SCIENZA E RICERCA

La conquista dello spazio parla anche italiano

Se al Louvre guardi la Gioconda da lontano, magari in coda dietro ad altri visitatori, la vista potrebbe lasciare un po’ delusi. Senza offesa per Leonardo. Un quadro piccolo, colori cupi, contorni quasi indecifrabili. Ma se ti avvicini il profilo si fa più nitido, i dettagli prendono forma. L’immagine appare diversa. Lanciare un satellite in orbita segue un po’ lo stesso principio: si avvicina lo sguardo per vedere meglio. Per conoscere e capire. L’universo in questo caso.

A raccontare il contributo, tutto italiano, alla conoscenza dello spazio è il giornalista scientifico Giovanni Caprara che nel suo ultimo libro racconta una storia lunga più di sei secoli. Una storia fatta di uomini, tiene a precisare, visionari e scienziati colti nel contesto politico, sociale e industriale di appartenenza. Un racconto che comincia nel 1397 con la comparsa della parola razzo nella battaglia che vede veneziani contro genovesi, passando attraverso il Cinquecento con Biringuccio autore del primo manuale sulla costruzione dei razzi, fino agli anni Trenta dell’Ottocento, quando Carlo Felice di Savoia intuisce il potenziale militare di questi strumenti. Ma è dalla seconda metà dell’Ottocento in poi che si comincia a guardare il cielo con occhi diversi e a pensare alla sua “conquista”. Da Luigi Gussalli a Gaetano Arturo Crocco, che sperimenta la prima camera a combustione, ad Aurelio Robotti ideatore del primo razzo a combustibile liquido, nel corso del Novecento gli scienziati italiani che contribuiscono alla messa a punto degli strumenti per l’esplorazione dello spazio sono numerosi.

Di origine veneta Luigi Broglio (1911-2011) ideatore del Progetto san Marco che, in collaborazione con la Nasa, porta il 15 dicembre 1964 alla messa in orbita del primo satellite italiano. La nostra è la terza nazione, dopo la Russia nel 1957 e gli Stati Uniti nel 1958, a riuscire nell’impresa. “Lo scenario politico di quegli anni – osserva Caprara – ha un ruolo determinante nel favorire il progetto e, più in generale, la ricerca in questo settore. Allora Amintore Fanfani, al suo quarto governo nel 1962 e ministro degli Esteri dal 1965, collocava il nostro paese in una dimensione internazionale e dunque la competitività doveva essere anche sul piano tecnologico: per questa ragione quando Broglio avanza le sue proposte per l’esplorazione dello spazio, viene assecondato. Oltre a intravvedere la nascita di un settore industriale che poteva portare sviluppo”. Il dialogo tra politica e ricerca costituiva una garanzia per la buona riuscita dei progetti. Un dialogo, a detta di Caprara, che la politica negli anni ha lentamente abbandonato.

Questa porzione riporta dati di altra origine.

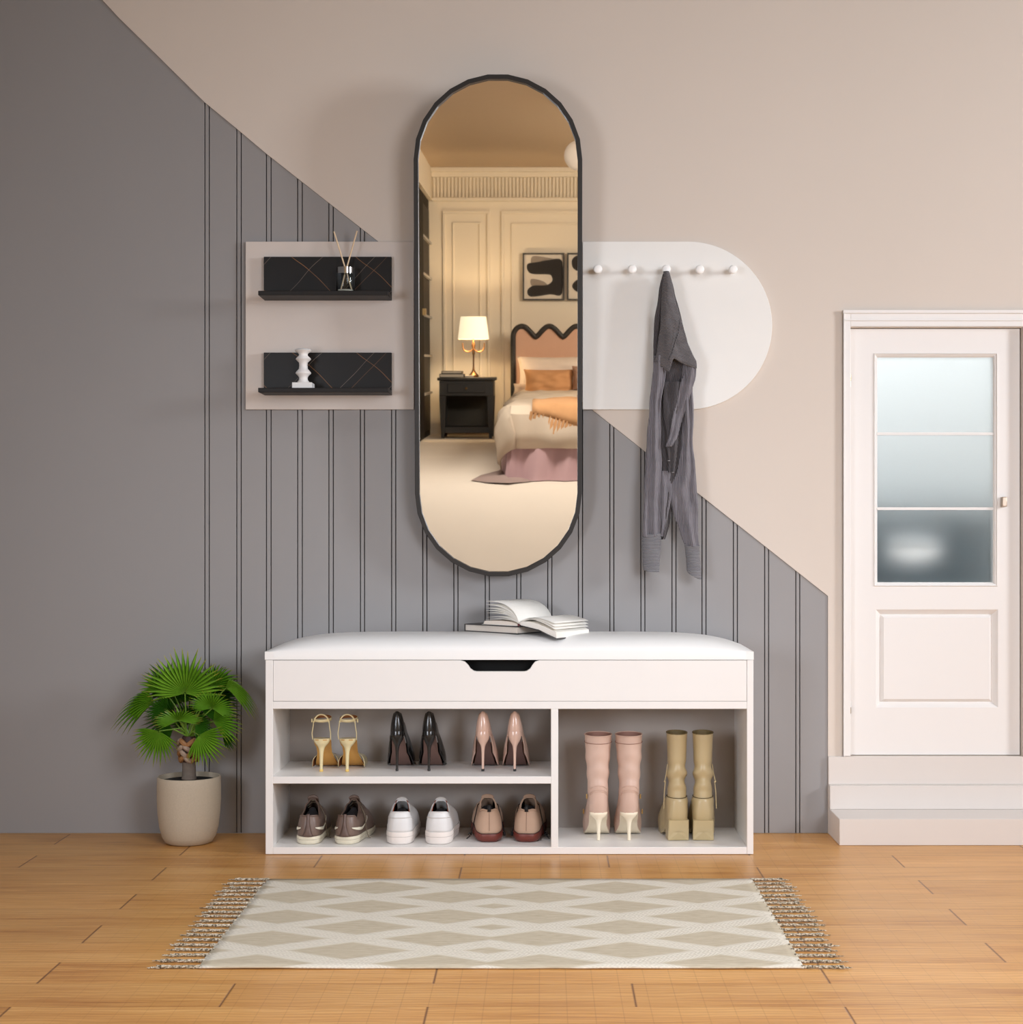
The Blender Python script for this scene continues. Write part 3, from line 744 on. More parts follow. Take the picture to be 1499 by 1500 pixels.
# ------------------------------------------------------------------ shirt
def cloth(name, c1, c2, sc, ang, bs=.9):
    t = NT(name); co = t.coord((1,1,1), (0, ang, 0))
    sp = t.n('ShaderNodeSeparateXYZ'); 
    no = t.n('ShaderNodeTexNoise'); no.inputs['Scale'].default_value = 14; t.l(co, no.inputs['Vector'])
    ad = t.n('ShaderNodeVectorMath', operation='MULTIPLY_ADD'); t.l(no.outputs['Color'], ad.inputs[0]); ad.inputs[1].default_value = (.012,.012,.012); t.l(co, ad.inputs[2])
    t.l(ad.outputs[0], sp.inputs[0])
    s1 = t.math('SINE', t.math('MULTIPLY', sp.outputs[0], sc*6.283)); s2 = t.math('SINE', t.math('MULTIPLY', sp.outputs[0], sc*6.283*.37))
    v = t.math('ADD', t.math('MULTIPLY', s1, .50), t.math('ADD', t.math('MULTIPLY', s2, .04), .5))
    nz = t.noise(co, 40, 3)
    v = t.math('ADD', t.math('MULTIPLY', v, .70), t.math('MULTIPLY', nz, .30))
    t.l(t.mix(v, srgb(c1), srgb(c2)), t.b.inputs['Base Color'])
    t.b.inputs['Roughness'].default_value = .9; t.b.inputs['Specular IOR Level'].default_value = .15
    t.b.inputs['Sheen Weight'].default_value = .15
    t.bump(v, bs, .003); return t.m
M['shirtv'] = cloth('grey_crinkle_cloth', (78,75,81), (160,156,163), 300, 0)
M['shirty'] = cloth('grey_crinkle_cloth_yoke', (70,67,69), (138,134,136), 300, math.radians(68))
M['shirth'] = cloth('grey_crinkle_cloth_cuff', (86,85,90), (162,161,165), 260, math.radians(88))
M['shirtd'] = cloth('grey_crinkle_cloth_inside', (62,59,62), (98,94,97), 300, math.radians(10))  # darker copy of the cloth; shade between the folds put into its colour
DS = 4.19
sh = thing('hanging_shirt', 'grey crinkled long-sleeved shirt hanging from the middle hook', 'shirt', (X(976.5, DS), DS-CD, Z(396, DS)))
def SP(px, py, y): return Vector((X(px, DS)-X(976.5, DS), y, Z(py, DS)-Z(396, DS)))
def strip(rows, yc, th, name, m, folds=(0,0,0), k=5, n=44, par=None, open_end=False, flat=1.0):
    loops = []
    for (py, a, b) in rows:
        c, w = (a+b)/2, (b-a)/2
        lp = []
        for i in range(n):
            an = 2*PI*i/n; xx = c+w*math.cos(an)
            y = yc-th*math.sin(an)
            lp.append(SP(xx, py, y))
        loops.append(lp)
    loops = crom(loops, k)
    for l in loops:
        x0 = min(p.x for p in l); x1 = max(p.x for p in l)
        for p in l:
            u = (p.x-x0)/(x1-x0+1e-6)
            env = math.sin(PI*min(1,max(0,u)))**.5
            p.y += 1.3*folds[0]*math.sin(u*folds[1]+folds[2]+p.z*5)*env+.009*noise.noise(Vector((p.x*38,p.y*20,p.z*11)))+.004*noise.noise(Vector((p.x*110,p.y*60,p.z*34)))
            p.x += .003*noise.noise(p*22+Vector((3,1,2)))
    mb = MB(); mb.loft(loops, True, True)
    return mb.build(name, m, par or sh, ang=70)
strip([(401,971,981),(430,966,989),(470,962,999),(510,958,1006),(545,957,1016),(580,957,1012),(620,962,1006),(660,966,1003),(700,968,996),(745,968,985),(785,967,977),(790,969,974)], .002, .012, 'body', M['shirtd'], (.004, 14, 0))
strip([(522,957,976),(545,956,975),(580,953,970),(620,949,968),(665,946,969),(710,944,969),(750,942.5,968.5),(786,941.5,968)], -.010, .013, 'sleeve', M['shirtv'], (.005, 11, 1))
sl2 = strip([(526,1001,1016),(540,1000,1017.5),(570,998,1015.5),(610,999,1015),(650,998.5,1015.5),(690,991,1018),(715,982,1021),(745,985,1022),(775,994,1023),(800,1004,1024)], -.006, .013, 'sleeve', M['shirtv'], (.005, 11, 2.4))
def cuff(rows, yc, name='cuff'):
    n = 36; loops = []
    for (py, a, b, tl) in rows:
        c, w = (a+b)/2, (b-a)/2
        loops.append([SP(c+w*math.cos(2*PI*i/n), py+tl*math.cos(2*PI*i/n)-2.5*math.sin(2*PI*i/n)*(-1), yc-.013*math.sin(2*PI*i/n)) for i in range(n)])
    mb = MB(); mb.loft(crom(loops, 5), False, False)
    return mb.build(name, [M['shirth'], M['shirth']], sh, solid=.0016, ang=70)
cuff([(780,941,968.5,0),(788,940.5,968.5,0),(810,940.8,967,0),(828,941.5,966,1),(835.5,942.5,965.5,1.5)], -.011)
cuff([(797,1002,1024.5,1),(806,1003.5,1024.5,1),(825,1005,1026,2),(838,1005.5,1027.5,4),(843,1007,1027.5,5)], -.008)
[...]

Altro nome italiano impostosi sulla scena internazionale, docente di meccanica applicata all’università di Padova dal 1955, è quello di Giuseppe Colombo (1920-1984). “L’importanza e l’attualità di Colombo – sottolinea Caprara – sta tutta nella capacità di cogliere l’innovazione e di impegnarsi per realizzarla”. Reclutato dalla Nasa nel 1961 dopo il lancio del primo satellite artificiale, il “meccanico del cielo” com’era chiamato diventa un punto di riferimento fondamentale tra Italia e Stati Uniti in una logica di reciproco interesse. Nel 1965 pubblica su Nature i suoi studi su Mercurio e nel 1974 nel corso dell’impresa Mariner 10, suggerendo di cambiare orbita al satellite, riesce a far triplicare i risultati. L’intuizione gli vale le colonne del New York Times.

La storia italiana delle conquiste spaziali non si ferma. L’Agenzia spaziale italiana (Asi) sviluppa il tethered satellite system 1 (TSS-1), satellite lanciato nel 1992 durante la missione Sts-46 sullo Space Shuttle Atlantis. A dare un contributo determinante allo studio Silvio Bergamaschi (1944-1997), allievo ed erede culturale di Colombo oltre che docente all’università di Padova. Per la prima volta alla missione partecipa un astronauta italiano, Franco Malerba.

Il resto è cronaca dei nostri giorni. Dal laboratorio europeo per la ricerca a lungo termine Columbus, costruito dall’Agenzia spaziale europea (Esa) e lanciato in orbita nel 2008, che deriva la propria struttura dai cosiddetti Mplm italiani, moduli pressurizzati e multifunzionali. Fino alla missione BepiColombo in programma per il 2015, che prevede l’esplorazione di Mercurio. Progetto che l’Agenzia spaziale europea, non a caso, dedica allo scienziato italiano.